## REQUIRED TASK:
What do the lines from the top of the data through the line with "m = M(); m.cyl((p.x - .03, p.y, TOP + .06), (p.x" say? Quote them exactly and include both ends.

## INFORMATION SUPPLIED:

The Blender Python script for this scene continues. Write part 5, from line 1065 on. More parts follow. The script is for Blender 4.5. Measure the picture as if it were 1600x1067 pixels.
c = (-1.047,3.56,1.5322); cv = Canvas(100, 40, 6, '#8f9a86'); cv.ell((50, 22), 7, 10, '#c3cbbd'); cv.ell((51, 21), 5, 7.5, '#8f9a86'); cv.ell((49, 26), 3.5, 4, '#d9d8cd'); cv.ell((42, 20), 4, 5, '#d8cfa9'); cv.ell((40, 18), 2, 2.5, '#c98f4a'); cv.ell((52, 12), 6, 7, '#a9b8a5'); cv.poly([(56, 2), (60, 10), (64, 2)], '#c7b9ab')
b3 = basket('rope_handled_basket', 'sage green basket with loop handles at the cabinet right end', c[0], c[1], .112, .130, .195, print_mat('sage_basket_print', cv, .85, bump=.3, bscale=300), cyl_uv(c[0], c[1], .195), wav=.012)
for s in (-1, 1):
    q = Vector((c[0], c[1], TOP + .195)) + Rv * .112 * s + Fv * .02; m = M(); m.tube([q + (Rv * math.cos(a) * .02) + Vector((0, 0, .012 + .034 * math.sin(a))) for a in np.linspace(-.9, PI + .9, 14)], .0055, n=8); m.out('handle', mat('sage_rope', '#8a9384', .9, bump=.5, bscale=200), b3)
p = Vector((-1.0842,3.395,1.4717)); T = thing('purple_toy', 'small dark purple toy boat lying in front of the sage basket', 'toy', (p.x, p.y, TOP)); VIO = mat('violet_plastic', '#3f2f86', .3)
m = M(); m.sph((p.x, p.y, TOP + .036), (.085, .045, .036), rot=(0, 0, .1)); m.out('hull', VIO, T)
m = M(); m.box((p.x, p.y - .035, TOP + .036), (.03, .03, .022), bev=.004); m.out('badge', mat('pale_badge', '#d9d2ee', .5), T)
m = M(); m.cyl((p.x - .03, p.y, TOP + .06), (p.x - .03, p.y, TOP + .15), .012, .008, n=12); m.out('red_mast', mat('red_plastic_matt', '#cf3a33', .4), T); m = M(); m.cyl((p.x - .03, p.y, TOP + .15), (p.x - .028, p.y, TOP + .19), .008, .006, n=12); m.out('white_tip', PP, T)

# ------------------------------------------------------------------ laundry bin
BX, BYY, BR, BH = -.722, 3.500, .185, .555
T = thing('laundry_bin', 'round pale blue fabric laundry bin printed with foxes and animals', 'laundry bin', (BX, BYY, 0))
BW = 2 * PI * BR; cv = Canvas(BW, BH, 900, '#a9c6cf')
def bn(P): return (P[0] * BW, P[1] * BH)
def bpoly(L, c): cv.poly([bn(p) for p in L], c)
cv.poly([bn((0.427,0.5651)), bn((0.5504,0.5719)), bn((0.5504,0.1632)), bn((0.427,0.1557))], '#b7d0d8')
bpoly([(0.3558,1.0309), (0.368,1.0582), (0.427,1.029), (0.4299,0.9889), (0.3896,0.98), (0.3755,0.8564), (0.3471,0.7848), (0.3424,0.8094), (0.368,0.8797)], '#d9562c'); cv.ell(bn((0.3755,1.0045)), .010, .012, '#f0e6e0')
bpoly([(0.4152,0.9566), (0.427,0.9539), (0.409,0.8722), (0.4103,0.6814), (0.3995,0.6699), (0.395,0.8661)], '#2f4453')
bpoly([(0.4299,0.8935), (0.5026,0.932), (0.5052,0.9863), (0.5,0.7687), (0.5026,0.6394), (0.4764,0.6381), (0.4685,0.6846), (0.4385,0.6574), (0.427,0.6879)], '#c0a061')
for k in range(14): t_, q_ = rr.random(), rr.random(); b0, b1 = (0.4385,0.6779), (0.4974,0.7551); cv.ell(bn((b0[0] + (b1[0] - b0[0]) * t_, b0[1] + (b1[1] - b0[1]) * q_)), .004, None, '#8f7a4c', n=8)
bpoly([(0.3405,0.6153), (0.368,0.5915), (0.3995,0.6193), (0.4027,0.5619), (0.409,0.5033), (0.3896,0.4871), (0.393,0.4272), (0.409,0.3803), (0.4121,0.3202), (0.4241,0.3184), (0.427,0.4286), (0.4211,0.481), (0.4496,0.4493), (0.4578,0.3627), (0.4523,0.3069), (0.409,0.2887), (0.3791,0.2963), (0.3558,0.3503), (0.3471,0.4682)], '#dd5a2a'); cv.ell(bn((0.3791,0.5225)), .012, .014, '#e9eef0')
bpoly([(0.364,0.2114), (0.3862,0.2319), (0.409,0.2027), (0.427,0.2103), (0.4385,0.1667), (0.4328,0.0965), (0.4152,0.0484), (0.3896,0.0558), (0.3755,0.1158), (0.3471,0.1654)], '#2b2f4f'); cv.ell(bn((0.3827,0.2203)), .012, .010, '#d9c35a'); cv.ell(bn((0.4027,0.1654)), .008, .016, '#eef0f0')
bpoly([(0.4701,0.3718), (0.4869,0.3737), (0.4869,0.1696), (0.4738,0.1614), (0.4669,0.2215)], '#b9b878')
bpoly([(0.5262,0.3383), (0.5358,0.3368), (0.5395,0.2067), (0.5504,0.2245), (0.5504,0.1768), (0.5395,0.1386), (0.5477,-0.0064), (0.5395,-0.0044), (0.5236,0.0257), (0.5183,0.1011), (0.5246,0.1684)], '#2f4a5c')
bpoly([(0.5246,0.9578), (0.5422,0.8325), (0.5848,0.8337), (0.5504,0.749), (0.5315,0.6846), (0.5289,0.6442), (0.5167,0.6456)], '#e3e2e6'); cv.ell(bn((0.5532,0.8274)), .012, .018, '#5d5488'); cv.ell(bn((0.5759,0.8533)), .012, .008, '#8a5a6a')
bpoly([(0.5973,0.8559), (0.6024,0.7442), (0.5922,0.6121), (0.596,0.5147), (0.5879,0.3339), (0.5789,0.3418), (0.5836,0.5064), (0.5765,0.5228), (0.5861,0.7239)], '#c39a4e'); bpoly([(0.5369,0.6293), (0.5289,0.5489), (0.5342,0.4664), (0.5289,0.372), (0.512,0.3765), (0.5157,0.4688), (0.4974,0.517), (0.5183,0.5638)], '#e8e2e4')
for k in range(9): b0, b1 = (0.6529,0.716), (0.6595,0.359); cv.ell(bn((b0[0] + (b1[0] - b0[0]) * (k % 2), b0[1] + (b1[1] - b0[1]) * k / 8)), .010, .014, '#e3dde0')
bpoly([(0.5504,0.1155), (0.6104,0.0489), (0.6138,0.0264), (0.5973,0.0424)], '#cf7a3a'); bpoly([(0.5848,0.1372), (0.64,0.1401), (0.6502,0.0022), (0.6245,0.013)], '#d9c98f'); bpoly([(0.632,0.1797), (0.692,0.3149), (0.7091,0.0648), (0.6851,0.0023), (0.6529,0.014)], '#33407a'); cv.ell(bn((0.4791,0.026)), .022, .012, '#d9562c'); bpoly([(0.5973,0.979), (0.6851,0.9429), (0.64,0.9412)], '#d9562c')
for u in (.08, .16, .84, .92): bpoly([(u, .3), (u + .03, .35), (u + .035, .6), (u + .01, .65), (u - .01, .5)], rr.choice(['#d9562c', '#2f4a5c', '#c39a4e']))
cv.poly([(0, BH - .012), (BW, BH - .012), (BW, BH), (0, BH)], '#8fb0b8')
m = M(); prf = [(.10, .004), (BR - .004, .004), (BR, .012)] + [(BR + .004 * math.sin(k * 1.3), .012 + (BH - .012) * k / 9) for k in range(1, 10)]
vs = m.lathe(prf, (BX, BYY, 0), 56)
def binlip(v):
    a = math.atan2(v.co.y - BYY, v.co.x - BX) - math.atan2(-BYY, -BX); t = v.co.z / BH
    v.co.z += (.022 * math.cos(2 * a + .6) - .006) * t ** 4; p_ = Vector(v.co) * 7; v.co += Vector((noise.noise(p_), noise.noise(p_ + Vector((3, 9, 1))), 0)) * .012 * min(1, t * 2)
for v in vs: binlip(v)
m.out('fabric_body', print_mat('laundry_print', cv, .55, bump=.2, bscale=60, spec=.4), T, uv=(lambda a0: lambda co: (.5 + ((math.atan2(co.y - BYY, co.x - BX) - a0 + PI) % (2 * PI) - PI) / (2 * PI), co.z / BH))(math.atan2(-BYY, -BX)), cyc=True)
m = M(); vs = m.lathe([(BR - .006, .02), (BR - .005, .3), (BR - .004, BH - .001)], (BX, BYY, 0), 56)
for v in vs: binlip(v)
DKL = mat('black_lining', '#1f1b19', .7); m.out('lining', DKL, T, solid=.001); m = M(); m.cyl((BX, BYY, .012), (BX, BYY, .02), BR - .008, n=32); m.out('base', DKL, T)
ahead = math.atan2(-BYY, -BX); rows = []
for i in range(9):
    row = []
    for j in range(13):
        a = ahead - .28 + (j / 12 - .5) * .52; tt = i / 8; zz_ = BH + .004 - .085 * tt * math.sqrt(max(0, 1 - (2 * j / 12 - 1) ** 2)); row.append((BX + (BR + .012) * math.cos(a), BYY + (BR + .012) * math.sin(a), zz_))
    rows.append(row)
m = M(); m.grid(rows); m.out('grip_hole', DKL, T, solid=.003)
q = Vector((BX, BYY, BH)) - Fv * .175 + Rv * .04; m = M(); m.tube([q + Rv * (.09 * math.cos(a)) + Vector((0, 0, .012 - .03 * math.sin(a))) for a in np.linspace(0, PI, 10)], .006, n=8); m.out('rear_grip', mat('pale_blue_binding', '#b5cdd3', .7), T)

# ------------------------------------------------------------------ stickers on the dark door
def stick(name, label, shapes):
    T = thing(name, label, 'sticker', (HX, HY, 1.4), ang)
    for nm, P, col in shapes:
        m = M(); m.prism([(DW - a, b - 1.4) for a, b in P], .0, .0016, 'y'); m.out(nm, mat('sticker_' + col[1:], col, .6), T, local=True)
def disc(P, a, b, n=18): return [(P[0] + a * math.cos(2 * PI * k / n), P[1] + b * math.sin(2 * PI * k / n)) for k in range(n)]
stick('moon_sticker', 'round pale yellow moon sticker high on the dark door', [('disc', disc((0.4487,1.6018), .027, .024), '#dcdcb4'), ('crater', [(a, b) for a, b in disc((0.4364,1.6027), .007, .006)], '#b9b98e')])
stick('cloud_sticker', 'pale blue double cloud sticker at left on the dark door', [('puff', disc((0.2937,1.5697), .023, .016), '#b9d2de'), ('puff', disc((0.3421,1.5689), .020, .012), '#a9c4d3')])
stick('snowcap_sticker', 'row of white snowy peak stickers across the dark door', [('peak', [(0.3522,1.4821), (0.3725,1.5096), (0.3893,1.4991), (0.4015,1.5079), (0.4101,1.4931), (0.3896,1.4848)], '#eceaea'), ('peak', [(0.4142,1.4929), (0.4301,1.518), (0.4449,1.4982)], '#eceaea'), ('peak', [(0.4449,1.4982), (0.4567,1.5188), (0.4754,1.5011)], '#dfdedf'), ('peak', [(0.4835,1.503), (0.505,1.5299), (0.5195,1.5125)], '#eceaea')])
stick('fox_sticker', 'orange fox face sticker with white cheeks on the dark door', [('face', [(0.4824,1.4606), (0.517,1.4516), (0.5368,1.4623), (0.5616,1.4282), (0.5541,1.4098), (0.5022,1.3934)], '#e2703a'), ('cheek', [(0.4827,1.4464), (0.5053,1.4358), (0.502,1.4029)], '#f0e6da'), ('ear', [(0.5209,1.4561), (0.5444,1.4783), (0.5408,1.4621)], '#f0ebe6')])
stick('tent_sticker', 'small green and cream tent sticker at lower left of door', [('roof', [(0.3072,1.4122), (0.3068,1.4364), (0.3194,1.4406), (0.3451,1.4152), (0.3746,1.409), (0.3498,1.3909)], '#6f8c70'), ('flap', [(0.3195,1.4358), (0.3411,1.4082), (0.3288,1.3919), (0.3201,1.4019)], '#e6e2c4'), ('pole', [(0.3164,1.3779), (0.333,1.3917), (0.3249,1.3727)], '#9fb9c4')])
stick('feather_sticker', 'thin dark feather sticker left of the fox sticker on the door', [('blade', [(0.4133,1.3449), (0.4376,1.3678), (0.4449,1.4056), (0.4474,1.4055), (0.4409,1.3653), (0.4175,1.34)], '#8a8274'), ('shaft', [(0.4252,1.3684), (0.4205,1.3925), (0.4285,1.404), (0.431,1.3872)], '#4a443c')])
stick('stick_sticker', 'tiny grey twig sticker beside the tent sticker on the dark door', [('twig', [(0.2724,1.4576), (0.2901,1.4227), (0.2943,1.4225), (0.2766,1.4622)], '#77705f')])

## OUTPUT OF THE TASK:
The Blender Python script for this scene continues. Write part 5, from line 1065 on. More parts follow. The script is for Blender 4.5. Measure the picture as if it were 1600x1067 pixels.
c = (-1.047,3.56,1.5322); cv = Canvas(100, 40, 6, '#8f9a86'); cv.ell((50, 22), 7, 10, '#c3cbbd'); cv.ell((51, 21), 5, 7.5, '#8f9a86'); cv.ell((49, 26), 3.5, 4, '#d9d8cd'); cv.ell((42, 20), 4, 5, '#d8cfa9'); cv.ell((40, 18), 2, 2.5, '#c98f4a'); cv.ell((52, 12), 6, 7, '#a9b8a5'); cv.poly([(56, 2), (60, 10), (64, 2)], '#c7b9ab')
b3 = basket('rope_handled_basket', 'sage green basket with loop handles at the cabinet right end', c[0], c[1], .112, .130, .195, print_mat('sage_basket_print', cv, .85, bump=.3, bscale=300), cyl_uv(c[0], c[1], .195), wav=.012)
for s in (-1, 1):
    q = Vector((c[0], c[1], TOP + .195)) + Rv * .112 * s + Fv * .02; m = M(); m.tube([q + (Rv * math.cos(a) * .02) + Vector((0, 0, .012 + .034 * math.sin(a))) for a in np.linspace(-.9, PI + .9, 14)], .0055, n=8); m.out('handle', mat('sage_rope', '#8a9384', .9, bump=.5, bscale=200), b3)
p = Vector((-1.0842,3.395,1.4717)); T = thing('purple_toy', 'small dark purple toy boat lying in front of the sage basket', 'toy', (p.x, p.y, TOP)); VIO = mat('violet_plastic', '#3f2f86', .3)
m = M(); m.sph((p.x, p.y, TOP + .036), (.085, .045, .036), rot=(0, 0, .1)); m.out('hull', VIO, T)
m = M(); m.box((p.x, p.y - .035, TOP + .036), (.03, .03, .022), bev=.004); m.out('badge', mat('pale_badge', '#d9d2ee', .5), T)
m = M(); m.cyl((p.x - .03, p.y, TOP + .06), (p.x - .03, p.y, TOP + .15), .012, .008, n=12); m.out('red_mast', mat('red_plastic_matt', '#cf3a33', .4), T); m = M(); m.cyl((p.x - .03, p.y, TOP + .15), (p.x - .028, p.y, TOP + .19), .008, .006, n=12); m.out('white_tip', PP, T)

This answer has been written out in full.